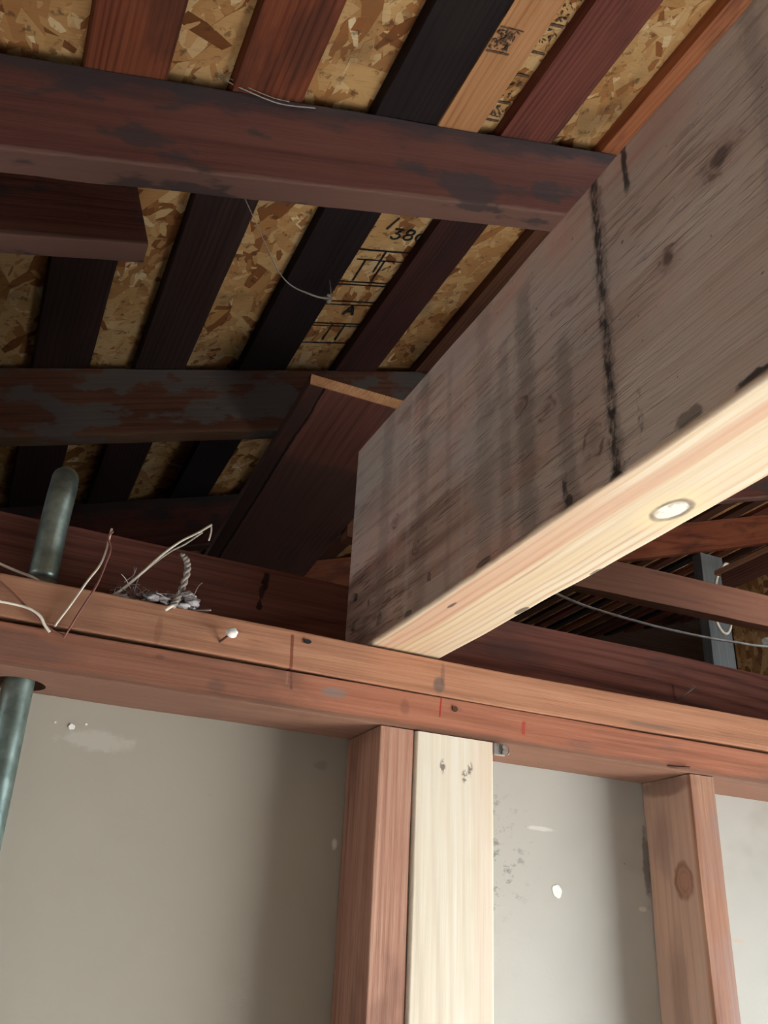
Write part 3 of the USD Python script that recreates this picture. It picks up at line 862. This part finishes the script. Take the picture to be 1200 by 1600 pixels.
r = np.random.default_rng(8)
ms = []
for i in range(95):
    q = r.beta(1.6, 1.0)
    x_ = -.304 + .068 * q
    y_ = r.uniform(.002, .040)
    ms.append(blob((x_, y_, ZT + .003 + r.uniform(0, .016) * (.25 + q) * (1 - abs(q - .7))), r.uniform(.0016, .0056), i, 2, .95, (1.25, 1, .8)))
for i in range(110):
    a = np.array([r.uniform(-.305, -.236), r.uniform(.004, .05), ZT + r.uniform(.003, .02)])
    b = a + r.normal(0, .009, 3)
    b[2] = max(b[2], ZT + .001)
    ms.append(tube([a, (a + b) / 2 + r.normal(0, .003, 3), b], .0004, 4, 3))
g = part(None, 'insulation_fluff', cat_(ms), M['dust'], smooth=True, off=(1, 2, 3))
tag(g, 'grey clump of dusty insulation fluff on the plate', 'debris', kind='stuff')

# the long sagging cable and the thin white one in the attic
g = wire('sagging_cable', 'long grey cable sagging across the attic opening below the brown joist', [([(.203, .5, .650), (.222, .5, .605), (.275, .5, .535), (.35, .5, .482), (.440, .5, .449), (.502, .5, .433), (.540, .5, .4235), (.594, .5, .4145), (.661, .5, .4095), (.768, .5, .405), (.881, .5, .406), (.965, .5, .410), (1.053, .5, .417), (1.25, .5, .45), (1.6, .5, .53), (1.9, .5, .66)], .0027, 'wire_grey')], 'cable')
wire('attic_cable', 'thin white cable looping beside the grey post in the attic', [([(2.258, 1.7, 1.3), (2.209, 1.688, 1.312), (2.187, 1.688, 1.295), (2.152, 1.688, 1.244), (2.135, 1.688, 1.2), (2.124, 1.688, 1.127), (2.117, 1.688, 1.059), (2.119, 1.688, 1.034), (2.135, 1.688, 1.009), (2.157, 1.688, 1.001), (2.179, 1.688, 1.022), (2.193, 1.688, 1.067), (2.198, 1.688, 1.149)], .006, 'wire_white')], 'cable')
g = part(None, 'cable_cap', blob((0, 0, 0), .0095, 3, 2, .2, (1.5, 1, .9)), M['plaster'], smooth=True, org=(1.055, .5, .4283))
tag(g, 'small white cap sitting on the sagging cable', 'cap')

# ------------------------------------------------------------------ nails, dabs, marks
def nail(name, label, pts, r, head=None, mat='rust', cat='nail'):
    o = np.array(pts[0], float)
    t = thing(name, label, cat, o)
    part(t, 'shank', tube(np.array(pts, float) - o, r, 8, 4), M[mat], smooth=True)
    if head is not None:
        d = np.array(pts[-1], float) - np.array(pts[-2], float)
        d /= np.linalg.norm(d)
        c = trimesh.creation.cylinder(head, .0012, sections=14)
        c.apply_transform(trimesh.geometry.align_vectors([0, 0, 1], d))
        c.apply_translation(np.array(pts[-1]) - o)
        part(t, 'head', c, M['steel'])
    return t


t = nail('nail', 'nail stub with a white blob of plaster on its tip, on the upper plate face', [(-.208, .002, .053), (-.204, -.006, .0565), (-.2005, -.0125, .060)], .0011)
part(t, 'plaster_blob', blob((.0085, -.0150, .0075), .0050, 5, 2, .22, (1.15, .8, .95)), M['plaster'], smooth=True)
nail('bent_nail', 'small bent nail lying on the plate right of the fluff', [(-.236, .008, ZT + .0022), (-.228, .004, ZT + .0026), (-.219, .0015, ZT + .0045)], .0012, None, 'steel')
nail('nail', 'shiny nail standing crooked out of the joist behind the right-hand plate', [(.409, BE + .004, .112), (.412, BE - .010, .114), (.419, BE - .022, .123)], .0016, .0036, 'steel')
nail('nail', 'rusty nail bent flat against the lower plate edge near the grey-stained stud', [(.315, .001, .0045), (.325, -.0025, .0035), (.345, -.003, .0055)], .0013, None, 'rust')
# strap end with its bolt at the post's top corner
hk = thing('metal_strap', 'small grey metal strap end and bolt beside the top corner of the pale post', 'strap', (.0890, -.0035, -.0095))
part(hk, 'strap', timber(.0125, .0018, .0125, .0006, 81, .0002, .004), M['steel'], org=(.0003, .0, -.004))
for zz_, yy_ in ((.0045, -.0012), (-.0005, -.0014)):
    n_ = trimesh.creation.cylinder(.0026, .0034, sections=6)
    n_.apply_transform(trimesh.transformations.rotation_matrix(math.pi / 2, [1, 0, 0]))
    n_.apply_translation([.0105, yy_, zz_])
    part(hk, 'bolt_head', n_, M['steel'])
part(hk, 'wire_end', tube([(.012, -.001, .006), (.0155, -.002, .0045), (.0165, -.002, .0), (.0145, -.002, -.0025)], .0009, 7, 4), M['steel'], smooth=True)


plates = {str(p.GetCustomDataByKey('label'))[:5]: p for p in stage.GetPrimAtPath('/World').GetChildren() if p.GetName().startswith('top_plate')}
up, lo = plates['upper'], plates['lower']
kh = trimesh.creation.cylinder(.0028, .0012, sections=12)
kh.apply_transform(trimesh.transformations.rotation_matrix(math.pi / 2, [1, 0, 0]))
kh.apply_scale([1.5, 1, .8])
kh.apply_translation([-.121, -.0012, .0695])
part(up, 'nail_hole', kh, M['ink'])
kh = trimesh.creation.cylinder(.003, .0012, sections=12)
kh.apply_transform(trimesh.transformations.rotation_matrix(math.pi / 2, [1, 0, 0]))
kh.apply_translation([.0445, -.0012, .0275])
part(lo, 'nail_head', kh, M['rust'])


def dab(x, z, r, sx, seed):
    th = np.linspace(0, 2 * math.pi, 26, endpoint=False)
    q = np.random.default_rng(seed)
    ph = q.uniform(0, 6, 3)
    rr = r * (1 + .07 * np.sin(2 * th + ph[0]) + .05 * np.sin(3 * th + ph[1]) + .06 * np.sin(5 * th + ph[2]))
    e = trimesh.creation.extrude_polygon(Polygon(np.c_[rr * np.cos(th) * sx, rr * np.sin(th)]), .0009, engine='earcut')
    e.apply_transform(np.array([[1, 0, 0, x], [0, 0, -1, SD + .0001], [0, 1, 0, z], [0, 0, 0, 1]], float))
    part(wall_back, 'plaster_dab', e, M['plaster'], smooth=False)


dab(.2195, -.1295, .0066, .9, 1)
dab(-.316, -.0255, .0028, 1.0, 2)
dab(-.3035, -.0215, .0011, 1.0, 3)
dab(-.331, -.0235, .0010, 1.0, 4)

# ------------------------------------------------------------------ printing on the strand board and on the pine board
def on_roof(me, x, y, h, u=U, flip=ey * -1):
    """Places flat lettering made in xy (reading along +x) on the underside of the roof, facing down."""
    n = np.cross(u, flip)
    T = np.eye(4)
    T[:3, 0], T[:3, 1], T[:3, 2] = u, flip, n
    T[:3, 3] = roof_pt(x, y, h)
    me.apply_transform(T)
    return me


def bar(L, w, d=.0008):
    return bx(0, L, -w / 2, w / 2, 0, d)


HU = BT - .0022
prt = []
for y_, x0, x1, w_ in ((.243, -.012, .088, .0028), (.268, .0, .086, .002), (.329, -.012, .092, .0026), (.337, -.012, .092, .0026), (.386, -.012, .094, .0028), (.396, -.012, .094, .002), (.455, -.012, .09, .0028), (.463, -.012, .09, .002), (.52, -.012, .09, .0022)):
    prt.append(on_roof(bar((x1 - x0) * NS, w_), x0, y_, HU))
for y_, x0 in ((.243, .042), (.27, .016), (.27, .05), (.455, .03), (.455, .055)):
    q = bar(.055, .0026)
    prt.append(on_roof(q, x0, y_, HU, u=ey, flip=U))
prt.append(on_roof(bar(.03, .003), .018, .19, HU, u=(ey * -.85 + U * .3) / np.linalg.norm(ey * -.85 + U * .3), flip=np.cross(-NRM, (ey * -.85 + U * .3) / np.linalg.norm(ey * -.85 + U * .3))))
prt.append(on_roof(meshkit.text_mesh('38c', .026, .0008), .030, .212, HU))
prt.append(on_roof(meshkit.text_mesh('A', .026, .0008, bold=True), .034, .425, HU))
part(ceiling, 'board_print', cat_(prt), M['ink'], smooth=False)
prt = []
for y_, w_ in ((-.21, .0034), (-.168, .0034), (-.131, .0038), (-.084, .0034), (-.052, .003), (-.25, .003)):
    prt.append(on_roof(bar(.034, w_), .0475, y_, HU))
def smudge(x0, x1, y0, y1, n, seed, h, d=.0007):
    """Worn stamp print that can no longer be read: broken flecks of ink."""
    q = np.random.default_rng(seed)
    out = []
    for i in range(n):
        c = np.array([q.uniform(0, (x1 - x0) * NS), q.uniform(0, y1 - y0)])
        a_ = q.uniform(0, math.pi)
        L_, w_ = q.uniform(.002, .007), q.uniform(.0008, .0019)
        u_, v_ = np.array([math.cos(a_), math.sin(a_)]), np.array([-math.sin(a_), math.cos(a_)])
        pts = [c + u_ * L_ * t + v_ * w_ * k * q.uniform(.4, 1) for t, k in ((-.5, -.6), (.1, -.9), (.5, -.4), (.4, .6), (-.1, .9), (-.5, .5))]
        out.append(on_roof(trimesh.creation.extrude_polygon(Polygon(pts).convex_hull, d, engine='earcut'), x0, y1, h))
    return out


for y0_, y1_, k_ in ((-.204, -.174, 1), (-.127, -.092, 2), (-.245, -.216, 3), (-.08, -.058, 4)):
    prt += smudge(.052, .078, y0_, y1_, 22, k_, HU)
part(ceiling, 'board_print', cat_(prt), M['ink_faded'], smooth=False)
st = smudge(-.0145, .012, -.202, -.175, 70, 9, -.0022, .0005) + [on_roof(bar(.034, .0024, .0006), -.0150, -.170, -.0022), on_roof(bar(.034, .0016, .0006), -.0150, -.205, -.0022)]
part(ceiling, 'grade_stamp', cat_(st), M['ink_faded'], smooth=False)

# ------------------------------------------------------------------ cobwebs
r = np.random.default_rng(5)
cw = thing('cobweb', 'drooping cobweb thread with a dust ball, hanging from the dark boards', 'cobweb', roof_pt(-.255, .089, -.004), group=None)
o = roof_pt(-.255, .089, -.004)
thr = np.array([roof_pt(-.255, .089, -.004), roof_pt(-.222, .135, -.03), roof_pt(-.150, .24, -.05), roof_pt(-.095, .277, -.052), roof_pt(-.054, .292, -.045), roof_pt(-.040, .300, -.004)])
part(cw, 'thread', tube(thr - o, [.0006, .0007, .0009, .0016, .002, .0006], 5, 8), M['web'], smooth=True)
part(cw, 'dust_ball', cat_([blob(thr[4] - o + r.normal(0, .0035, 3), r.uniform(.002, .0045), i, 1, .7) for i in range(9)]), M['web'], smooth=True)
ms = []
A = np.array([(-.330, Y1 - .004, .742), (-.312, Y1 - .005, .728), (-.289, Y1 - .006, .722), (-.248, Y1 - .005, .722), (-.224, Y1 - .004, .728), (-.19, Y1 - .004, .742)])
g = part(None, 'cobweb', cat_([tube(A - A[0], .0008, 5, 8), tube(A[1:5] + np.array([0, -.002, .004]) - A[0], .0005, 5, 8), tube(np.array([A[2], A[2] + [-.01, 0, .03]]) - A[0], .0005, 5, 3)]), M['web'], smooth=True, org=A[0])
tag(g, 'wisp of cobweb along the upper edge of the nearest rafter', 'cobweb')
B = np.array([(.10, Y1 - .004, .832), (.106, Y1 - .004, .805), (.118, Y1 - .004, .775)])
===
◆ **What is asked**
Look at the listing and set down only the lines from its start through the line with "tag(g, 'small white", word for word and without pictures.

◆ **Output for this exercise**
Write part 3 of the USD Python script that recreates this picture. It picks up at line 862. This part finishes the script. Take the picture to be 1200 by 1600 pixels.
r = np.random.default_rng(8)
ms = []
for i in range(95):
    q = r.beta(1.6, 1.0)
    x_ = -.304 + .068 * q
    y_ = r.uniform(.002, .040)
    ms.append(blob((x_, y_, ZT + .003 + r.uniform(0, .016) * (.25 + q) * (1 - abs(q - .7))), r.uniform(.0016, .0056), i, 2, .95, (1.25, 1, .8)))
for i in range(110):
    a = np.array([r.uniform(-.305, -.236), r.uniform(.004, .05), ZT + r.uniform(.003, .02)])
    b = a + r.normal(0, .009, 3)
    b[2] = max(b[2], ZT + .001)
    ms.append(tube([a, (a + b) / 2 + r.normal(0, .003, 3), b], .0004, 4, 3))
g = part(None, 'insulation_fluff', cat_(ms), M['dust'], smooth=True, off=(1, 2, 3))
tag(g, 'grey clump of dusty insulation fluff on the plate', 'debris', kind='stuff')

# the long sagging cable and the thin white one in the attic
g = wire('sagging_cable', 'long grey cable sagging across the attic opening below the brown joist', [([(.203, .5, .650), (.222, .5, .605), (.275, .5, .535), (.35, .5, .482), (.440, .5, .449), (.502, .5, .433), (.540, .5, .4235), (.594, .5, .4145), (.661, .5, .4095), (.768, .5, .405), (.881, .5, .406), (.965, .5, .410), (1.053, .5, .417), (1.25, .5, .45), (1.6, .5, .53), (1.9, .5, .66)], .0027, 'wire_grey')], 'cable')
wire('attic_cable', 'thin white cable looping beside the grey post in the attic', [([(2.258, 1.7, 1.3), (2.209, 1.688, 1.312), (2.187, 1.688, 1.295), (2.152, 1.688, 1.244), (2.135, 1.688, 1.2), (2.124, 1.688, 1.127), (2.117, 1.688, 1.059), (2.119, 1.688, 1.034), (2.135, 1.688, 1.009), (2.157, 1.688, 1.001), (2.179, 1.688, 1.022), (2.193, 1.688, 1.067), (2.198, 1.688, 1.149)], .006, 'wire_white')], 'cable')
g = part(None, 'cable_cap', blob((0, 0, 0), .0095, 3, 2, .2, (1.5, 1, .9)), M['plaster'], smooth=True, org=(1.055, .5, .4283))
tag(g, 'small white cap sitting on the sagging cable', 'cap')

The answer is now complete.